Despite repeated threats that the standoff between Mulcahy, a local artist, and the Aspen-Pitkin County Housing Authority would end violently, Mulcahy said Monday that would not be the case.



“We are just trying to get out of here peacefully,” he said. “We will leave (the house) in tip-top shape and clean.”

Mulcahy’s departure from the home at 53 Forge Road in the Burlingame development that he and his late father built ends a more than five-year saga that began in 2015 when APCHA found he was out of compliance with rules stating that he must work 1,500 hours a year in Pitkin County.




That kicked off years of litigation with APCHA that has seen Mulcahy lose at the district court and the Colorado Court of Appeals, while the Colorado Supreme Court and U.S. Supreme Court declined to take the case and upheld previous decisions that Mulcahy violated the property’s deed restriction.

APCHA has owned the home since December, when a court-appointed receiver acting on behalf of Mulcahy closed on the property for $990,558. After a defiant Mulcahy continued to issue threats indicating he would not leave the property, APCHA filed an eviction proceeding in district court.

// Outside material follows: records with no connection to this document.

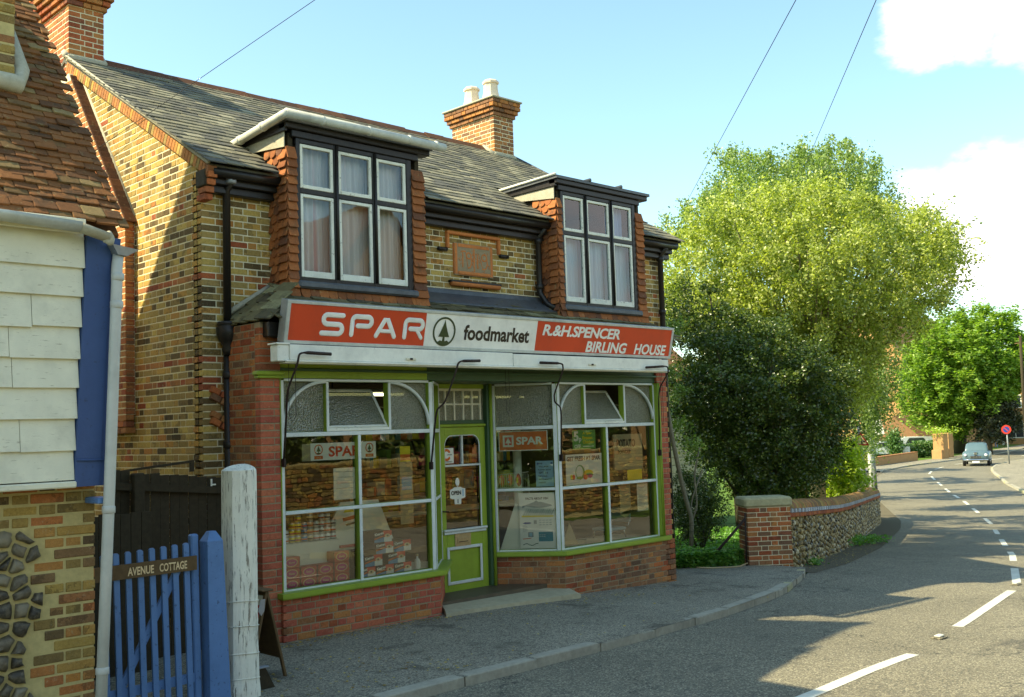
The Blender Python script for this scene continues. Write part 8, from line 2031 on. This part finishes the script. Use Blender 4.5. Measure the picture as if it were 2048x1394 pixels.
# ---- far chestnut and yew
t = thing('chestnut_tree', 'large spreading horse chestnut beyond the parked-up bend', 'tree', (97.8, 40.8, -1.3))
t['label'] = 'large spreading horse chestnut with broad leaf clusters, beyond the bend in the road'
b = MB(); b.tube([(98.0, 41.0, -1.6), (97.8, 40.6, 1.2), (97.2, 39.8, 4.5)], [.62, .5, .4], 'bark', 10)
limbs(b, (97.5, 40.0, 2.8), [c for c in CL_E[::7]], 'bark', .22, 4, .45, .03); b.obj('trunk', t)
P = pointsR(CL_E, 1.25, 120, 41, shell=.6)
P2 = np.concatenate([P+np.random.RandomState(k).normal(size=P.shape)*.10 for k in range(2)])
leaf_mesh('foliage', P2, .38, 'chestnut leaves', t, flat=.75, seed=42, aspect=.55)
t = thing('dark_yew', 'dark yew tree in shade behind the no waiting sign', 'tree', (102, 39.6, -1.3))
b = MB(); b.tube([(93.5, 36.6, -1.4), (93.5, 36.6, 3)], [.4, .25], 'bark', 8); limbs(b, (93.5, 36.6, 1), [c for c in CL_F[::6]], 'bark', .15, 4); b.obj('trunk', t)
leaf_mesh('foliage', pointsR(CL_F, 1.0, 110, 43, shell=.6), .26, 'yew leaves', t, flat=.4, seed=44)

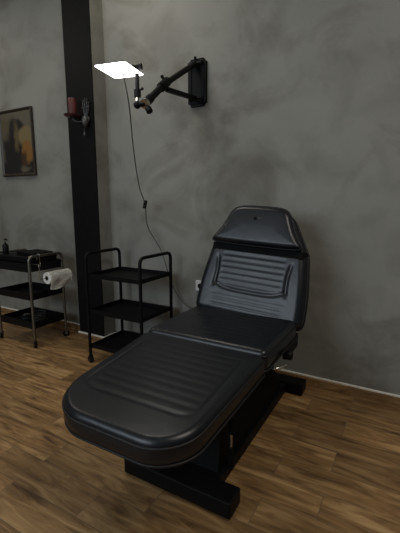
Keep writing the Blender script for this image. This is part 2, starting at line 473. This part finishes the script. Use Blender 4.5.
for y in (1.215, 2.315):
    bm = bmesh.new(); box(bm, -.248, .296, y-1.6-.052, y-1.6+.052, .008, .082, .006)
    fb = obj('foot_bar', bm, BLACKMETAL, chair)
    for sx in (-.218, .266):
        bm = bmesh.new(); lathe(bm, [(0, 0), (.022, 0), (.024, .008), (0, .010)], (sx, y-1.6, 0), seg=16); obj('rubber_foot', bm, BLACKPLAST, fb, True, angle=40)
# chrome stay under the leg cushion
bm = bmesh.new(); rod(bm, (.20, -.228, .165), (.20, -.228, .235), .007); gs = obj('strut_rod', bm, CHROME, chair, True, angle=40)
bm = bmesh.new(); rod(bm, (.20, -.228, .06), (.20, -.228, .166), .013); rod(bm, (.20, -.228, .234), (.20, -.228, .46), .012); obj('strut_sleeve', bm, BLACKMATTE, gs, True, angle=40)
# right-hand mechanism: lever, knob, hinge plate
bm = bmesh.new(); box(bm, .292, .315, .20, .42, .44, .52, .005); obj('hinge_plate', bm, BLACKMETAL, chair)
bm = bmesh.new(); tube(bm, smooth_path([(.30, -.05, .50), (.335, -.06, .505), (.358, -.04, .507), (.368, .0, .505)], 6), .007, 10); rod(bm, (.22, -.05, .50), (.305, -.05, .50), .006); obj('lever', bm, CHROME, chair, True, angle=40)
bm = bmesh.new(); rod(bm, (.30, .12, .505), (.335, .12, .505), .008); lathe(bm, [(0, .318), (.020, .318), (.023, .326), (.023, .342), (.018, .348), (0, .348)], (.018, .12, .505), 'X', 18); obj('adjustment_knob', bm, BLACKPLAST, chair, True, angle=40)

# ------------------------------------------------------------------ black trolley beside the chair
TX0, TX1, TY0, TY1 = -2.115, -1.598, 1.975, 2.35
tx, ty = (TX0+TX1)/2, (TY0+TY1)/2; hx, hy = (TX1-TX0)/2, (TY1-TY0)/2
tr = thing('trolley', 'empty three-tier black metal trolley on castors, tucked between pillar and treatment chair', 'trolley', (tx, ty, 0))
HT = .87
for s in (-1, 1):
    bm = bmesh.new()
    tube(bm, round_corners([(s*hx, -hy, .062), (s*hx, -hy, HT), (s*hx, hy, HT), (s*hx, hy, .062)], .05), .0125, 12)
    obj('handle_frame', bm, BLACKMETAL, tr, True, angle=50)
def tray(bm, x0, x1, y0, y1, z, lip, t=.006):
    box(bm, x0, x1, y0, y1, z, z+t)
    for a in ((x0, x1, y0, y0+t), (x0, x1, y1-t, y1), (x0, x0+t, y0+t, y1-t), (x1-t, x1, y0+t, y1-t)): box(bm, *a, z+t, z+lip)
for z in (.686, .405, .125):
    bm = bmesh.new(); tray(bm, -hx+.006, hx-.006, -hy+.002, hy-.002, z, .032); obj('shelf', bm, BLACKMETAL, tr)
def caster(parent, x, y, r, mat_wheel, mat_fork, turn=0.):
    bm = bmesh.new(); lathe(bm, [(0, -.009), (r*.75, -.009), (r, -.006), (r, .006), (r*.75, .009), (0, .009)], (0, 0, 0), 'X', 20)
    w = obj('castor', bm, mat_wheel, parent, True, (x, y, r), (0, 0, turn), 40)
    bm = bmesh.new()
    for s in (-1, 1): box(bm, s*.013-.0015, s*.013+.0015, -.010, .012, -.004, r+.004)
    box(bm, -.0145, .0145, -.012, .014, r+.002, r+.007); rod(bm, (0, 0, r+.004), (0, 0, 2*r+.016), .006)
    f = obj('fork', bm, mat_fork, w, True, angle=40)
    bm = bmesh.new(); lathe(bm, [(0, -.0165), (.006, -.0165), (.006, .0165), (0, .0165)], (0, 0, 0), 'X', 10); obj('axle', bm, CHROME, w, True, angle=40)
for sx in (-1, 1):
    for sy in (-1, 1): caster(tr, sx*hx, sy*hy, .027, BLACKPLAST, BLACKMETAL, .5*sx+sy)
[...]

District Judge Chris Seldin issued a judgment Wednesday in the eviction case that said APCHA was entitled to the property, said Tom Smith, APCHA’s attorney. On Monday, Seldin issued what is known as a writ of restitution, which directed Pitkin County Sheriff Joe DiSalvo to deliver possession of the property to the housing authority within 49 days, he said.

DiSalvo was allowed to use “coercive action” if necessary to take possession, Smith said.

The district court’s eviction action is sealed by law, so no court documents were publicly available Monday.

However, DiSalvo said Seldin called him last week and told him the eviction had been authorized.

“In my conversations with the judge, (he said) basically that the options are exhausted for appeal,” the sheriff said Monday. “That’s the first time I’ve heard the judge say something like that.”

DiSalvo said he’d spoken to Mulcahy, though he did not want to comment on the substance of those talks. He said he planned to give him “appropriate” time to pack up the approximately 2,000-square-foot home before taking any action.

“We had a civilized conversation about moving out,” he said. “I hope Lee complies. I have no reason to think he won’t.”

Mulcahy, who lost handily to Torre in the just-concluded Aspen mayoral race last week, said he will return to Fort Worth with his mother, Sandy Mulcahy, and doesn’t plan to return to Aspen. He might, however, return to the Roaring Fork Valley.

“I would guesstimate that we will build a cabin in Basalt,” Mulcahy said. “They have defeated me and my family. It’s pretty tough. But I think we are more Basalt people than Aspen people.”